I'm posting this a little early to make sure it gets up for Thursday. As I said in my intro, I'll be doing two posts a week, but would be happy to have some discussions, so if there's something you want to see, let me know.

First, a little more about heroes.

If you Google around, you can find dozens—maybe hundreds—of "classifications" of heroes. Again, here I'm kind of reluctant to pigeonhole a character. I'm afraid I'd second guess myself on whether or not that behavior is "appropriate" for his classification. I was at a workshop recently, where the topic was romantic heroes. Bottom line: there are as many opinions as there are writers.

I was at a workshop recently, given by author Jaxine Daniels. After going through different interpretations of different types of heroes, including the all-too-prevalent alpha male, and quoting a good number of authors, all of whom had their own categories and definitions, the takeaway gem of the workshop was that there is no need to sweat whether your hero is Alpha, Beta, or Theta. Or a Thinker, Ruler, Warrior, or Sorcerer. Or a Chief, Bad Boy, Best Friend or Charmer. The term "alpha male" originated in the animal kingdom, and is more suited to wolves than humans, I think. Humans are far more complex, and most people will fall into more than one category, depending on the situation.

Write the character you love. Let others worry about where to pigeonhole him. I would say that the speaker's description of the Warrior Poet seems to be closest to the heroes I write and love to read about. They're strong when they need to be, but aren't afraid to show their sensitive, loving side. They have the courage to walk away from an unnecessary fight.

And with the "backing" of Nora Roberts, who says she never crafts her characters using a template, because she thinks it's limiting, I'll continue to write the guys I love.

But, a book won't work too well if the only 2 characters on the page are hero and heroine. What other kinds of characters are there?

You have secondary characters. These play the supporting roles, and are often more fun than the protagonists, because you can let them behave in ways your hero and heroine can't. They're there to act as sounding boards for your protagonists, and their interactions can serve to reveal things about your character that might not surface if you left them alone. Best friends, nosy neighbors, pesky relatives. Sometimes, they're also POV characters. In romance, they're likely to show up as the hero or heroine of another book.

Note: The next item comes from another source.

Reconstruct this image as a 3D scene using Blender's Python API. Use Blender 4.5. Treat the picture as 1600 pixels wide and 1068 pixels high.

If you think of a play or movie, you've got your stars (hero/heroine) and your supporting (secondary) characters. Then there are extras, walk-ons, and spear carriers. Some are there simply to fill up the space on the stage, standing in the background, carrying their spears, real or otherwise. If you're writing a scene in a crowd, you'll probably give a very casual mention to the overall impressions your POV characters have. Are they in an airport? A ball park? A crowded restaurant? You're certainly not going to describe each one.

Walk-ons: Let's say your character is walking down the hallway of an office building. You've decided you need a little more "color" to the scene, so you show a janitor mopping the floor. Your protagonist might have an internal thought as he walks by … the halls were empty with the exception of the janitor mopping the floor. You've brought the janitor to the attention of the reader, but just barely.

Extras: Maybe you take the time for the protagonist to notice that the janitor is bald, and that he's wearing blue coveralls, and they're damp around the ankles. He's starting to become more of a person now. And maybe he nods or grunts as the protagonist walks by.

Now, if you want to elevate him even higher, maybe the protagonist stops and says, "Hello, Mr. Jones. How's your grandson doing?"

As soon as you give a character some dialogue, and a name, you've moved him even higher up the ladder in your cast. And, my caveat here is to be careful how deeply you delve into these sorts of encounters.

The above encounter might be there simply to show that your character's familiar with the building and its staff. That he's a caring, compassionate protagonist. By "humanizing" the janitor, especially by giving him a name, readers will expect that he's worth taking note of. They might be trying to remember his name. If you want a tightly woven story, then this encounter needs to have impact somewhere else in the story.

Any other kinds of characters you can think of? Any examples? Questions?